DOUBLE ALBUMS SEEN AS DOUBLE THE TROUBLE
Soon after Stevie Wonder released his last album, 1985’s “In Square Circle,” he told his record company--Motown--of his plans for an ambitious double-record album. You’d think that Motown would be overjoyed by the news. After all, Wonder’s best-selling and most acclaimed album was the double-record smash “Songs in the Key of Life” in 1976.
But times have changed since the mid-’70s. And when Wonder’s latest, “Characters,” hits the stores on Oct. 26, it will be as a single-record album. Motown executives--including recently departed president Jay Lasker--persuaded Wonder that his sales would suffer if he insisted on a double.
One of their arguments: Look what happened to Prince’s current album.
Prince’s “Sign ‘O’ the Times”--a double studio album--dropped out of the Top 10 after just four weeks, and is now listed at No. 42 on Billboard magazine’s national sales chart.

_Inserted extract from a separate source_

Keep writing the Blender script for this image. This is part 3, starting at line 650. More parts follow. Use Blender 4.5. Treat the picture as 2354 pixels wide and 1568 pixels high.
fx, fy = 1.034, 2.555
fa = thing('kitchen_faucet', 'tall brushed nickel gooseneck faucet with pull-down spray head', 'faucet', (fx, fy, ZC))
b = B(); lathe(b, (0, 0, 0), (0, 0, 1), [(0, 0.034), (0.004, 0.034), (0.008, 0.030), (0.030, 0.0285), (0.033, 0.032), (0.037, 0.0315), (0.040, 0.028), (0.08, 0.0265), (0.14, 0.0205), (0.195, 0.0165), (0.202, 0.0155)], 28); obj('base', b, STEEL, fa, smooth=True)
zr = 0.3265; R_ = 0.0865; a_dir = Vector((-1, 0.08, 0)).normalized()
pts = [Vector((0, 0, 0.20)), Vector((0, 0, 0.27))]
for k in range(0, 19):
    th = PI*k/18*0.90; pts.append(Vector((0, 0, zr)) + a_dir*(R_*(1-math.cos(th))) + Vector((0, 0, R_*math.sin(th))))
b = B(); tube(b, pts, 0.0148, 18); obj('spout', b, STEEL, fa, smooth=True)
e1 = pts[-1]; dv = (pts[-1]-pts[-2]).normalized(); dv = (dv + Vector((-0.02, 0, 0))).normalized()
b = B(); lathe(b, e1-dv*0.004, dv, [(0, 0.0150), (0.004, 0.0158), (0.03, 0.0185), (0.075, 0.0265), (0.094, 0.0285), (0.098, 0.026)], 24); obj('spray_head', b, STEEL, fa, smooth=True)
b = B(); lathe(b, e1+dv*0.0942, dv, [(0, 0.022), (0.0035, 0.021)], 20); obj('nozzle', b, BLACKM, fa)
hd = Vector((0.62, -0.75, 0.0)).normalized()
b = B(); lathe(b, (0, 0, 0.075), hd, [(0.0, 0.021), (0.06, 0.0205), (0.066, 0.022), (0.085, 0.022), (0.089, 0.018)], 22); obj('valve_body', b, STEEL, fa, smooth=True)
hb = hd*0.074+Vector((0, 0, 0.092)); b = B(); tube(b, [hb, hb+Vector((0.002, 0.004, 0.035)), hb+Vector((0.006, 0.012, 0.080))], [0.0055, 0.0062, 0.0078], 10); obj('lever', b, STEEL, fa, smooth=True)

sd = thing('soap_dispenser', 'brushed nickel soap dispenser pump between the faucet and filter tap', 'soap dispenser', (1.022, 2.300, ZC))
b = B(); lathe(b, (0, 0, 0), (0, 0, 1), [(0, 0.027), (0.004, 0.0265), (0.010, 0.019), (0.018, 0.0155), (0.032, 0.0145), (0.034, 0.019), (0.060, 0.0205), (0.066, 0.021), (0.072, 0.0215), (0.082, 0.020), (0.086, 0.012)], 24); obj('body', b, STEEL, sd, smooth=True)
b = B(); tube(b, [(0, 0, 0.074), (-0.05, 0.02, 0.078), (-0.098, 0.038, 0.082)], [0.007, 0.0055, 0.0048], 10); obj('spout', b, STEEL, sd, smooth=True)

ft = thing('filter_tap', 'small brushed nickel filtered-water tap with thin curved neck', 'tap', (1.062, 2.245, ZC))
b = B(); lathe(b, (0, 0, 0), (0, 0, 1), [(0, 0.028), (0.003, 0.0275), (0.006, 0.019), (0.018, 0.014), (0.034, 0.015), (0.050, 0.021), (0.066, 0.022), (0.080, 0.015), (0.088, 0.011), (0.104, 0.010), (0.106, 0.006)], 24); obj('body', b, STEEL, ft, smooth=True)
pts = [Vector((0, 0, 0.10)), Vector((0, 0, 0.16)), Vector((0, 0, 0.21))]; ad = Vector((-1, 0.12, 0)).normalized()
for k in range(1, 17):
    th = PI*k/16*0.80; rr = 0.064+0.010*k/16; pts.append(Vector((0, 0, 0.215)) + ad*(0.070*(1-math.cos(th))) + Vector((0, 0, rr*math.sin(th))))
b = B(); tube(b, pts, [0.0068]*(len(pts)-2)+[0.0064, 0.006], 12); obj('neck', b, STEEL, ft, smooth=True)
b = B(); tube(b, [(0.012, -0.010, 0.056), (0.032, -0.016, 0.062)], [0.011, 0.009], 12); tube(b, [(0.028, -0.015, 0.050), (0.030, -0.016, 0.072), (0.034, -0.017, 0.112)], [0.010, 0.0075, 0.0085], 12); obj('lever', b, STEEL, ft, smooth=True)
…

It’s not that the Prince album has done badly: It has sold a reported 1.2 million copies. It’s just that it would probably have sold a lot more if it had been a single album. After all, the album has generated two Top 5 hits (the title track and the new “U Got the Look”), more than any other Prince album since “Purple Rain.”
Still, it could have been a lot worse. Prince initially turned in a three -record set. He cut it down to two records as an accommodation to his distributing label, Warner Bros., and possibly to his own sense of the market.
This isn’t an isolated phenomenon. There are just seven double-record albums among Billboard’s current Top 200--none of them in the Top 40. At this time in 1978--when the “Saturday Night Fever” and “Grease” sound tracks (both doubles) brought the business to a historic peak--there were 22 double albums in the Top 200 and 5 in the Top 25.
Mitch Perliss, director of purchasing for the 50-store Music Plus chain, noted: “My gut feeling is that if the Prince album was one record listing for $9.98, everyone would have seen a healthier sales pattern. I think that’s true of almost any artist. I can’t think of anybody today who could sustain a two-record set (without losing sales). Once you get over that $11-$12 mark, it becomes a tough sale.”
David Anderle, vice president of film music at A&M; Records, is even more emphatic. “I just don’t think it makes much sense to make a double record anymore. If the artists who have made doubles--including Prince--had just culled them down to one great record, that would have been better.”
One of A&M;’s top stars, Sting, is about to release a double album, “. . . Nothing Like the Sun.” (See interview and review on Page 72.) But Anderle noted that the album is listing for $10.98, just $1 more than the customary superstar list price.
Anderle added that when the double-album boom hit its peak in the late ‘70s, “everybody wanted to make a double album. After the immense success of (Peter Frampton’s 1976 smash) ‘Frampton Comes Alive,’ it became the thing to do. I think the subsequent lack of success of doubles is what made us all start to look at it differently.”
The veteran producer and executive suggested that the double album is just one casualty of the industry’s severe 1979-82 slump. Doubles went the way of satin jackets, billboards on Sunset Strip heralding new releases and double-page ads in the trade magazines every time an album went platinum. Even after the business started regaining its health in 1983, it didn’t return to its old, free-spending ways.
“The double album became another symbol of that extravagance,” said Anderle.
Bob Merlis, Warner Bros. Records’ vice president of publicity, echoed that point. “I don’t think people thought twice about double albums in the ‘70s. It was part of the old syndrome of going deluxe all the way in terms of packaging.
“Maybe things weren’t as competitive (in the ‘70s),” Merlis theorized. “The album market was self-sustaining to a greater extent than it is now. Now it’s very dependent on hit singles. If you don’t have monster hits, it hard to sell a single album, let alone one that costs more.”
Merlis added that labels are able to partly compensate for the decline of the double album--and accommodate artists’ desire to get more music out--by putting extra songs on cassettes and compact discs.
Though the double album is losing ground, it has its boosters in the business. Stan Goman, senior vice president of retail operations for the 45-store Tower Records chain, said, “I don’t think it makes a difference. If the music’s there, the public’s going to buy it.”
Lou Dennis, vice president of sales at Warner Bros., agreed. “It all comes down to the music,” he said. Dennis added that the album that established Prince as a pop star--1982’s “1999”--was a double.
“What if we had said to him at that time, ‘You’re out of your mind making a two-record set’? The guy was right: That was the album that broke him.
“How can you tell the creative person how much music he should make? That’s like telling an artist, ‘Make a smaller picture. My wall is only 20 feet long.’ When you’re dealing with somebody like Prince or the Smiths (whose hit album “Louder than Bombs” is a double), you’re dealing with the creative process. It’s their music. It’s their call.”
Warner Bros. hopes that Prince’s album will get another boost when his “Sign ‘O’ the Times” concert film, shot on tour in Europe, opens in late November.